In todays hard competition between the flag carriers and alliances not to mention against the low-cost airlines, some airlines have found their own niche on flight routes. The connections might sound strange but they are there because there is a market for it and the airlines make money on it as well.
Here are 5 examples of “odd” flight routes that some airlines have specialized themselves in for various reasons.
1) Birmingham, UK – Amritsar, India
Armavia, Armenias flag carrier, have found a niche on flying the Shiks from U.K to Amritsar, India which holds the Sikhism’s spiritual center. All with a stopover in Armenia on the way . Birmingham has a huge Shik population.
2) Houston, US – Lagos, Nigeria
United Airlines started trafficking the leg between Texas and Nigeria on a five times a week schedule last year. This after requests from local oil companies that have interest on both sides and also have contracts with the airline.
3) Baku, Azerbaijan – Aberdeen, Scotland
A highly unlikely leg that is today flown by the flag carrier Azerbaijan Airlines.
Yet again in the interest of the oil industry as Baku has emerged as a large oil hub and Aberdeen is the oil capital of Europe.

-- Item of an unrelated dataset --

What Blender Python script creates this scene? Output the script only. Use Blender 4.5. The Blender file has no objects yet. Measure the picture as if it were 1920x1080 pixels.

4) Paris, France – Cincinnati, US
Delta Air Lines is trafficking this international route for one reason only.
The money is made on cargo.
4.2 million pounds of jet-engine parts is transported every year between factories that are situated near the cities.
5) Stockholm, Sweden – Erbil, Iraq
In 2010 a tour operator in Kurdistan, part of Iraq, pointed out the large Kurdish population that was living in Germany.
Germania, a German operator is now flying eight time a week to the cities of Erbil and Sulaymaniyah in Iraq from Munich, Düsseldorf and Stockholm. The flights to Iraq are 90% full comparing to the carriers average of 83%.